- [Goal of the exercise]: The material below contains a line with "Build this scene" and a line with "def PZ(py, Y): return P(596, py, Y)[2]". Copy exactly those two lines and all lines between them.

• • • • • • •

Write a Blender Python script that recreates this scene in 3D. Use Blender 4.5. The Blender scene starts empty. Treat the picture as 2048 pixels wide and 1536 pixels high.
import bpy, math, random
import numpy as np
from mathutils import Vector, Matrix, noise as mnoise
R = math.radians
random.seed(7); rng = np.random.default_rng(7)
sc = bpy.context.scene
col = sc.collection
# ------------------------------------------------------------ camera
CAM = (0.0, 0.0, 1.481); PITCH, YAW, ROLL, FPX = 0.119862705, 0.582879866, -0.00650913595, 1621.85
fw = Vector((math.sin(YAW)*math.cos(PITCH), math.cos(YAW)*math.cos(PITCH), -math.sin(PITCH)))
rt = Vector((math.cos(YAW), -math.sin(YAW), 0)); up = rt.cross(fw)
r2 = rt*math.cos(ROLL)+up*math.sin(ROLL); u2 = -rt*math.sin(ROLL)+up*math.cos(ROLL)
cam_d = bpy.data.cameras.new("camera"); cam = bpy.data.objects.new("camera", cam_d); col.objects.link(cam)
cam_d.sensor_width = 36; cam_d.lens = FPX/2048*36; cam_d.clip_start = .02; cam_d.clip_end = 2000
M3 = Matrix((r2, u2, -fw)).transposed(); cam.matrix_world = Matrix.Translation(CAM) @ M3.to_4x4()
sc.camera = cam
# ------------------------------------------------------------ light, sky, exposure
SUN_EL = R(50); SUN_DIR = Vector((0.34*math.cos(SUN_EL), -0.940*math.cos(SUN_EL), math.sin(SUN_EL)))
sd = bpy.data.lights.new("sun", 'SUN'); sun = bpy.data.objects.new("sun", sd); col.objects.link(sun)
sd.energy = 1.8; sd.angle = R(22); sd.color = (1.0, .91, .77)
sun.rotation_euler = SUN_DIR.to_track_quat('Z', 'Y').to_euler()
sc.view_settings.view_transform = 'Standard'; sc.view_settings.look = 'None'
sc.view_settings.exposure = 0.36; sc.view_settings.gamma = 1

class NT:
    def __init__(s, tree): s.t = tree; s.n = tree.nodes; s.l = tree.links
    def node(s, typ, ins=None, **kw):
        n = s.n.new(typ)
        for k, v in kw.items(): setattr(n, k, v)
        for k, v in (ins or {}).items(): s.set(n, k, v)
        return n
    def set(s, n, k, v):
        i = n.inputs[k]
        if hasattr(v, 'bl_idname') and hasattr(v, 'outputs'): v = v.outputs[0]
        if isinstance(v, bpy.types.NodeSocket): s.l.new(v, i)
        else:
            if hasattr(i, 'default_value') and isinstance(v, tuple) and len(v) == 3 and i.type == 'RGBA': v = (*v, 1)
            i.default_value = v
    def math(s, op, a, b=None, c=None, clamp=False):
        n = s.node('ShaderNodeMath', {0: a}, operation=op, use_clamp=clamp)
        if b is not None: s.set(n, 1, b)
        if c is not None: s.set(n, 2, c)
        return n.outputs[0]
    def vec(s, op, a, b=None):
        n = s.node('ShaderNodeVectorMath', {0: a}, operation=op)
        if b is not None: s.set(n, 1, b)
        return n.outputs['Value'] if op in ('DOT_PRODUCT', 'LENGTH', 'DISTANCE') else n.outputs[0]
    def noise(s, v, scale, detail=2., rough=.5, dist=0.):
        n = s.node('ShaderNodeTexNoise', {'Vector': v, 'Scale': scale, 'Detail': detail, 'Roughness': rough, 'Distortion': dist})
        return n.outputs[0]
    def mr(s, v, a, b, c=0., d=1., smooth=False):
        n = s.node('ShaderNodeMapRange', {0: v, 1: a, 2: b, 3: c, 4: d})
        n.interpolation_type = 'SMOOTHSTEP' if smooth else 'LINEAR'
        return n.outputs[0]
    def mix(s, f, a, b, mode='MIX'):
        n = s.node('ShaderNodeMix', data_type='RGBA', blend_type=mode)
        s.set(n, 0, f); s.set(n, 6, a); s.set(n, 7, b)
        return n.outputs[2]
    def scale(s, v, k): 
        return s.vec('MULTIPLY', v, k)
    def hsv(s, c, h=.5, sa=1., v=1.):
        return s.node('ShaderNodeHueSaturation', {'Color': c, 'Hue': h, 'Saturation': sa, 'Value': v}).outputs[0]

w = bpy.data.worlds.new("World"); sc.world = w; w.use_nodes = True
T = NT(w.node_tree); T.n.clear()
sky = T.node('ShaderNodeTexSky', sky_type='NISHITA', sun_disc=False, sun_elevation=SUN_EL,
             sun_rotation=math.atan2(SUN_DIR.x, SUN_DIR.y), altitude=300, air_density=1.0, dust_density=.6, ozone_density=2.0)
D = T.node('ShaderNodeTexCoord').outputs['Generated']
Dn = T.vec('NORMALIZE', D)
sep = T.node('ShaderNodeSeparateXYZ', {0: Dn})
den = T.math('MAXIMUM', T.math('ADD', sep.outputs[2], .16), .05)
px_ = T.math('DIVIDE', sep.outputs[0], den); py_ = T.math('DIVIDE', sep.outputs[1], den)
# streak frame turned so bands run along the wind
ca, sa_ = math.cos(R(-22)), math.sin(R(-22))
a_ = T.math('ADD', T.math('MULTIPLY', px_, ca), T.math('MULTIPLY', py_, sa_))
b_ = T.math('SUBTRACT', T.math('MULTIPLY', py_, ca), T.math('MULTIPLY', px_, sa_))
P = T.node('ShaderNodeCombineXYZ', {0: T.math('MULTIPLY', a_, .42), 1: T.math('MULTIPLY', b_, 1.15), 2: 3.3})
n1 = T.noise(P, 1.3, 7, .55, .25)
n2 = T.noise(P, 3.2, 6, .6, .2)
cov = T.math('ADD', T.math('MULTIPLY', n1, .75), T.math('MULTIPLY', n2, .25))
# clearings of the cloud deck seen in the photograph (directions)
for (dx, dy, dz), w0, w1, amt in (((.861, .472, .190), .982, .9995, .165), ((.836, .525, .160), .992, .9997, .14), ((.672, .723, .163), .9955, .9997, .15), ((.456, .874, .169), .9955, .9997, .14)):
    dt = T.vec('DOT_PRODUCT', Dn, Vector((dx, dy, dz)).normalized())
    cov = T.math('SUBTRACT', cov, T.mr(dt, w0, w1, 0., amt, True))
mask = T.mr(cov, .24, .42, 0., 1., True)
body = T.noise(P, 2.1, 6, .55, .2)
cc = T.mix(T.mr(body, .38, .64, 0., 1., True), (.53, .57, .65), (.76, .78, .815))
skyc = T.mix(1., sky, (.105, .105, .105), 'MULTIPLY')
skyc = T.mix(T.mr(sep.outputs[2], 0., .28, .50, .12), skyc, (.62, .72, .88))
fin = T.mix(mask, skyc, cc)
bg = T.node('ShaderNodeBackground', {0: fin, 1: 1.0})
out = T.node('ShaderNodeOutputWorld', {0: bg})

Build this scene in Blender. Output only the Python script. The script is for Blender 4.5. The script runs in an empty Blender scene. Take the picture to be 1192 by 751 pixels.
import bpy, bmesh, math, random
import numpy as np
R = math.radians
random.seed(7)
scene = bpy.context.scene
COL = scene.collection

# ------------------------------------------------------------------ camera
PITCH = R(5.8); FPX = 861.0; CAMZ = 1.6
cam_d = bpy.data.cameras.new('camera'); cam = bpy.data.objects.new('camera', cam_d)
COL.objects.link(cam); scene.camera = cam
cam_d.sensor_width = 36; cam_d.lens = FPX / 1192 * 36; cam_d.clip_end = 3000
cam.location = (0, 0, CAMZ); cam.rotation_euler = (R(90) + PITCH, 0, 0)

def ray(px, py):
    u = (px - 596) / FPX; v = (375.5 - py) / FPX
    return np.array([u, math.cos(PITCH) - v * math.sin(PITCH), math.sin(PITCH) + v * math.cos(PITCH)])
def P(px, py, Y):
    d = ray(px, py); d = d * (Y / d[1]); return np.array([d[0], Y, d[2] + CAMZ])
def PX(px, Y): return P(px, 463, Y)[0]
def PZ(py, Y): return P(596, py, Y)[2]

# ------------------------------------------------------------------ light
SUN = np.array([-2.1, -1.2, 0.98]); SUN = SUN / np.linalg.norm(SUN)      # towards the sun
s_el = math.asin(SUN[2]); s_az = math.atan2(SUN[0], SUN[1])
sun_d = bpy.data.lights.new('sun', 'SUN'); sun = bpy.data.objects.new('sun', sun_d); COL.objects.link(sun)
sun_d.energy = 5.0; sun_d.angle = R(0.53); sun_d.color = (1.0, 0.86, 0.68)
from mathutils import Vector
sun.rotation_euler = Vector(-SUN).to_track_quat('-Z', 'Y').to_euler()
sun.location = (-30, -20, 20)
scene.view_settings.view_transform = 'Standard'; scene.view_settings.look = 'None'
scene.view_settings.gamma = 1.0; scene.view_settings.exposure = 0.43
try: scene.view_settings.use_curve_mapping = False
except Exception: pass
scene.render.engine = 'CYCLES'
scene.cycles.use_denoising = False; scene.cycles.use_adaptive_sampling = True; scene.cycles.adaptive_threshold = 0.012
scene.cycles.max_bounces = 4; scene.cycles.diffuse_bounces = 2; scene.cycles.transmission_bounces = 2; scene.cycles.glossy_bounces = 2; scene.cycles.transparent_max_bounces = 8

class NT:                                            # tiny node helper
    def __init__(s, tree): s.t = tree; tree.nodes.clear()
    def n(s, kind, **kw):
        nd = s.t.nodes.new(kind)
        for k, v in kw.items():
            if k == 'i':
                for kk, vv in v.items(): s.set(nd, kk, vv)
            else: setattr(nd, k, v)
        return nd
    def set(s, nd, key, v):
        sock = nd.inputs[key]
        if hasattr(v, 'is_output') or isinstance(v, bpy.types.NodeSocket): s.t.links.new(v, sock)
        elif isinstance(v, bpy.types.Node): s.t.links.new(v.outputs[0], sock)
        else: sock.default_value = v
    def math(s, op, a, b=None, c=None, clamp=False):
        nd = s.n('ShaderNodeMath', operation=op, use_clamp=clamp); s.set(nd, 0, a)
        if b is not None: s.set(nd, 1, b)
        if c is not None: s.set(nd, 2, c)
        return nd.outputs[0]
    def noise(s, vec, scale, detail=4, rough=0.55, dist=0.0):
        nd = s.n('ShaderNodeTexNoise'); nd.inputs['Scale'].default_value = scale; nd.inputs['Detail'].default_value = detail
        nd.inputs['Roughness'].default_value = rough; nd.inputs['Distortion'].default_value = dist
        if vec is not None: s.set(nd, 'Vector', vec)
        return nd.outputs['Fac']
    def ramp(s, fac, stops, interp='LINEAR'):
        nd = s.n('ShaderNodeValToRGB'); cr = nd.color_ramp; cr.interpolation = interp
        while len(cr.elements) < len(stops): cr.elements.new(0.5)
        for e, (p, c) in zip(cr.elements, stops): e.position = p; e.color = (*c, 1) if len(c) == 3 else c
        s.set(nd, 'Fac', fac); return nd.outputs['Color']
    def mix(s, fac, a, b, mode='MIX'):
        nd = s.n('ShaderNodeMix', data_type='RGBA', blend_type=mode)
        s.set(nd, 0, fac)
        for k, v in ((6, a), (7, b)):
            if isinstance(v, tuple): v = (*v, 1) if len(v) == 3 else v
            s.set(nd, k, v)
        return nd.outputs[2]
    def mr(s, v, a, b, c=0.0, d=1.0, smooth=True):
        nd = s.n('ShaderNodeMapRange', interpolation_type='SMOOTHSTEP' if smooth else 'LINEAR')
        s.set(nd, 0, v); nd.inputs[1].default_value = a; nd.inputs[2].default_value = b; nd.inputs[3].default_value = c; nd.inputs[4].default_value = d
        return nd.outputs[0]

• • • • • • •

- [Correct answer]:
Build this scene in Blender. Output only the Python script. The script is for Blender 4.5. The script runs in an empty Blender scene. Take the picture to be 1192 by 751 pixels.
import bpy, bmesh, math, random
import numpy as np
R = math.radians
random.seed(7)
scene = bpy.context.scene
COL = scene.collection

# ------------------------------------------------------------------ camera
PITCH = R(5.8); FPX = 861.0; CAMZ = 1.6
cam_d = bpy.data.cameras.new('camera'); cam = bpy.data.objects.new('camera', cam_d)
COL.objects.link(cam); scene.camera = cam
cam_d.sensor_width = 36; cam_d.lens = FPX / 1192 * 36; cam_d.clip_end = 3000
cam.location = (0, 0, CAMZ); cam.rotation_euler = (R(90) + PITCH, 0, 0)

def ray(px, py):
    u = (px - 596) / FPX; v = (375.5 - py) / FPX
    return np.array([u, math.cos(PITCH) - v * math.sin(PITCH), math.sin(PITCH) + v * math.cos(PITCH)])
def P(px, py, Y):
    d = ray(px, py); d = d * (Y / d[1]); return np.array([d[0], Y, d[2] + CAMZ])
def PX(px, Y): return P(px, 463, Y)[0]
def PZ(py, Y): return P(596, py, Y)[2]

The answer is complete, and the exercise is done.